The potential of things, people, situations....it's like a drug for me. The fact that right at the start of something, it could be anything. It could go in so many directions. It's not all sorted and boxed in and decided.


I like beginnings for the same reason I love buying blank paper. I like possibilities.


This, I think, explains why, over the course of my life, I have spent so much time starting over. Endings always came very easy for me because they were inevitably followed by beginnings. It's a little bird-in-the-hand, two-in-the-bush, but I think it's what motivated me to keep starting that cycle over and over again. I mean, at first, when I was little, it wasn't my choice. I began again because circumstances forced me to, but as I got older, it became a choice.
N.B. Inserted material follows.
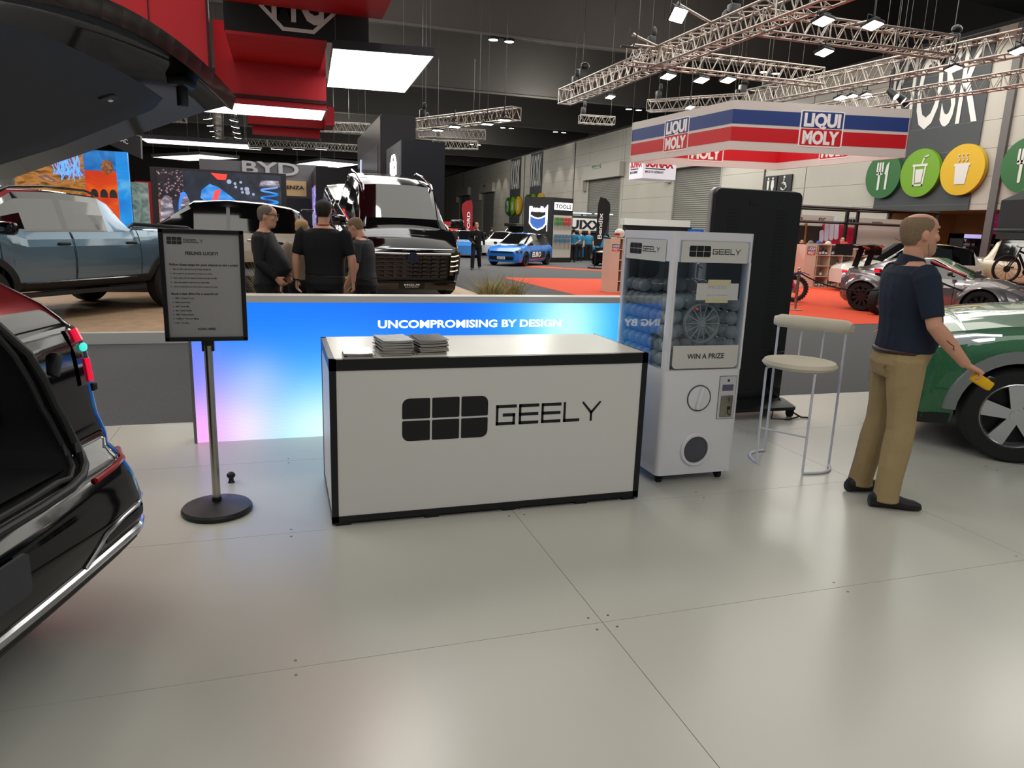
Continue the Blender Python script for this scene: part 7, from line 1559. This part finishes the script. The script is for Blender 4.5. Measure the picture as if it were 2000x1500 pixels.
# ---- car care stand with sign
t = thing('stand_sign', 'white sign with bold black letters and dark frame above the car care stand', 'sign', (15.0, 39.6, -.04))
b = MB(); b.bb((0, 0, 1.6), (3.7, .1, 2.55)); b.build('frame', M('sign_frame_grey', (50, 52, 58), .5), t, 0); b = MB(); b.bb((.25, -.02, 1.72), (3.5, 0, 2.42)); fc = b.build('face', M('sign_face', (206, 204, 204), .5, e=.1), t, 0)
text('lettering', 'QUIXX', (.42, -.03, 1.82), .48, print_black, fc, (1, 0, 0), (0, 0, 1), 2.85, .004, .04)
for x in (.05, 3.55): b = MB(); b.bb((x, 0, 0), (x+.1, .1, 1.6)); b.build('post', black, t, 0)
b = MB(); b.bb((.1, .3, 0), (3.6, .4, 1.6)); b.build('back_wall', M('stand_dark', (36, 40, 46), .6), t, 0)
for x, lb in ((.2, 'left'), (1.8, 'middle'), (3.2, 'right')): 
    q_ = thing('strip_light', lb+' horizontal strip light above the car care stand sign', 'light', (15.0+x, 39.65, 2.62), 0, 'strip lights over the stand'); b = MB(); b.bb((-.5, -.05, 0), (.75, .05, .1)); b.build('housing', black, q_, 0); b = MB(); b.bb((-.48, -.06, .02), (.72, -.05, .08)); b.build('tube', em('strip_cool', (200, 240, 250), 1.6), q_, 0); b = MB(); b.bb((.1, -.03, -.2), (.16, .03, 0)); b.build('arm', black, q_, 0)
for k in range(7):
    tag(MB().loft([ring(0, 0, z, .24, .1, 12) for z in (0, .5, .62)]+[ring(0, 0, .68, .1, .06, 12)]).build('hung_shirt', teal, None, 40, (15.25+.5*k, 39.2, .15 if k % 2 else .75)), 'blue shirt hung %s on the car care stand, %s from the left' % (('high', 'low')[k % 2], ('first', 'second', 'third', 'fourth', 'fifth', 'sixth', 'seventh')[k]), 'shirt', 'shirts on the stand')
b = MB(); b.bb((15.1, 39.28, -.04), (18.6, 39.4, 1.5)); tag(b.build('shirt_rack', black, None, 0), 'black rack board behind the hung blue shirts', 'rack')
t = thing('counter_block', 'dark stand front with white boxes and blue end box seen over the capsule machine', 'stand', (20.3, 40.5, -.04)); b = MB(); b.bb((0, 0, 0), (4.6, .5, 2.15)); b.build('front', black, t, 0); b = MB(); b.bb((-.2, -.1, 2.15), (4.4, .5, 2.55)); b.build('white_top', white_panel, t, 0); b = MB(); b.bb((4.3, -.3, 1.5), (5.3, .2, 2.05)); eb_ = b.build('end_box', M('box_blue', (20, 80, 170), .4, e=.1), t, 0); text('lettering', '4WD', (4.45, -.31, 1.65), .25, print_white, eb_, (1, 0, 0), (0, 0, 1), .7, .004, .03)
b = MB()
for k in range(14): b.bb((.1+.3*k, -.03, 1.55), (.3+.3*k, 0, 1.78))
b.build('boxes', M('pack_white', (190, 186, 180), .5), t, 0)
# feather flags
def feather(loc, h_, w_, mt, lb, s, rz=0, tx=None):
    t = thing('feather_flag', lb, 'flag', loc, rz); b = MB(); b.tube([(0, 0, 0), (0, 0, h_*.72), (.02*s, 0, h_*.9), (.1*s, 0, h_)], .018, 6); b.box((0, 0, .03), (.5, .5, .06), 0, .01); b.build('pole', black, t)
    pl_ = [(0, h_*.32), (0, h_*.9), (.04, h_*.96), (.12, h_), (w_*.6, h_*.985), (w_*.95, h_*.92), (w_, h_*.82), (w_*.8, h_*.55), (w_*.35, h_*.32)]; b = MB(); b.prism([(x*s, z) for x, z in pl_], (0, -.01, 0), (1, 0, 0), (0, 0, 1), .012); f = b.build('flag_cloth', mt, t, 0)
    if tx: text('lettering', tx, (w_*.32*s+.05, -.025, h_*.42), .2, print_white, f, (0, 0, 1), (-1, 0, 0), h_*.36, .003, .02)
feather((13.75, 30.4, -.04), 3.2, .62, M('flag_black', (14, 14, 16), .7), 'black feather flag standing before the car care stand', 1, 0, 'Bendix')
feather((11.95, 46.0, -.04), 3.4, .75, M('flag_red', (150, 20, 34), .7), 'red feather flag far behind the walking man', -1, 0, 'FORD')
t = thing('red_arch', 'far red stand with glowing red sign, right of the black ute', 'stand', (9.2, 47.0, -.04)); b = MB(); b.bb((0, 0, 0), (.15, .3, 2.0)); b.bb((3.0, 0, 0), (3.15, .3, 2.0)); b.bb((0, 0, 1.75), (3.2, .3, 2.0)); b.build('arch', red_fab, t, 0); b = MB(); b.bb((1.2, -.05, 1.35), (2.0, 0, 1.72)); b.build('lit_sign', em('red_glow_sign', (255, 40, 40), 1.6), t, 0)
t = thing('camera_light', 'black bracket with lit lamp on a pole beside the black ute', 'lamp', (11.5, 60, -.04)); b = MB(); b.cyl((0, 0, 0), (0, 0, 3.4), .05, n=8); b.box((-.4, 0, 3.4), (1.6, .2, .12), 0, .02); b.build('pole', M('pole_pale', (170, 168, 160), .5), t); b = MB(); b.sph((.2, -.1, 3.3), (.25, .2, .18), 10); b.build('lamp_head', em('lamp_head', (255, 250, 240), 6), t)
# ---- grasses and small signs at the edge of the display deck
gcol = [M('grass_green', (128, 132, 78), .8, noise=.3, ns=6), M('grass_straw', (176, 152, 106), .8, noise=.3, ns=6)]
def grass(x, y, h_, r, n, lb, seed):
    random.seed(seed); t = thing('ornamental_grass', lb, 'plant', (x, y, .1)); 
    for q in range(2):
        b = MB()
        for k in range(n//2):
            a = random.random()*2*pi; d_ = random.random()*r*.5; L = h_*random.uniform(.6, 1); o_ = Vector((cos(a)*d_, sin(a)*d_, 0)); bd = Vector((cos(a+random.uniform(-.8, .8)), sin(a), 0))*r*random.uniform(.3, 1.0); w_ = Vector((-sin(a), cos(a), 0))*.006
            p = [o_, o_+bd*.25+Vector((0, 0, L*.6)), o_+bd+Vector((0, 0, L*random.uniform(.75, 1)))]
            b.add([p[0]-w_, p[0]+w_, p[1]+w_*.8, p[1]-w_*.8, p[2]], [(0, 1, 2, 3), (3, 2, 4)])
        o = b.build(('blades', 'seed_stalks')[q], gcol[q], t, 0); o['kind'] = 'stuff'
grass(-.15, 10.65, 1.05, .36, 420, 'green ornamental grass between the man with glasses and the black T-shirt', 1); grass(.72, 10.75, .9, .36, 340, 'ornamental grass behind the back of the black T-shirt', 2); grass(3.35, 11.55, .85, .45, 420, 'green grass clump at the right front corner of the black ute', 3); grass(3.95, 12.3, .8, .4, 300, 'straw grass clump just right of the black ute corner', 4); grass(-.98, 10.7, .8, .36, 260, 'low grass clump behind the framed prize sign', 5)
t = thing('lectern_stand', 'dark slim stand with red front and clear leaflet holder, right of the man with glasses', 'stand', (.0, 9.75, -.04)); b = MB(); b.bb((-.1, 0, 0), (.1, .25, 1.02)); b.build('column', black, t, 0); b = MB(); b.bb((-.1, -.02, 1.02), (.1, .25, 1.2)); b.build('red_panel', M('lectern_red', (200, 24, 50), .4), t, 0); b = MB(); b.bb((-.1, .0, 1.2), (.1, .2, 1.32)); b.build('leaflet_holder', M('clear_acrylic', (0, 0, 0)), t, 0)
t = thing('small_sign', 'small white framed sign with red panel among the grasses', 'sign', (.26, 10.15, .1)); b = MB(); b.bb((-.14, 0, .62), (.2, .02, .9)); sfr = b.build('board', print_white, t, 0); b = MB(); b.bb((-.11, -.006, .65), (.17, 0, .83)); rp_ = b.build('red_field', M('sign_plum', (130, 30, 60), .5), sfr, 0); text('lettering', 'TEST DRIVE', (-.09, -.008, .72), .05, print_white, rp_, (1, 0, 0), (0, 0, 1), .22, .002, .02); b = MB(); b.cyl((.03, .03, 0), (.03, .03, .7), .015, n=8); b.build('stake', black, t)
I craved that renewal, that clean slate, that blank page.


Well, I think I've hit that point they used to tell me about ("they" being all my older and wiser kinfolk and friends and teachers and whoever else I ran across) - that point where I want to "settle down." This is not to say that I want to settle down, that I want to forfeit the adventures in my life...but I think I'm tired of my life consisting so much of beginnings and endings.


I think maybe I'd like a middle.


To go from the sharp shock of a clean break and pick up the pieces and start building again - that's my talent, that's something I've mastered. But to keep building on the same structure, day after day, to find the potentials, the renewals, the beginnings within the context of the bigger picture, without having to start from square one...well, that's new to me.


But the constant breaking down and building up from nothing is beginning to wear me out. I want something more constant. I want something continuous. I want to build a life that might last longer than it takes me to blink my eyes and grow my hair back out.


And people say I'm too intense sometimes. Where on earth would they get that idea?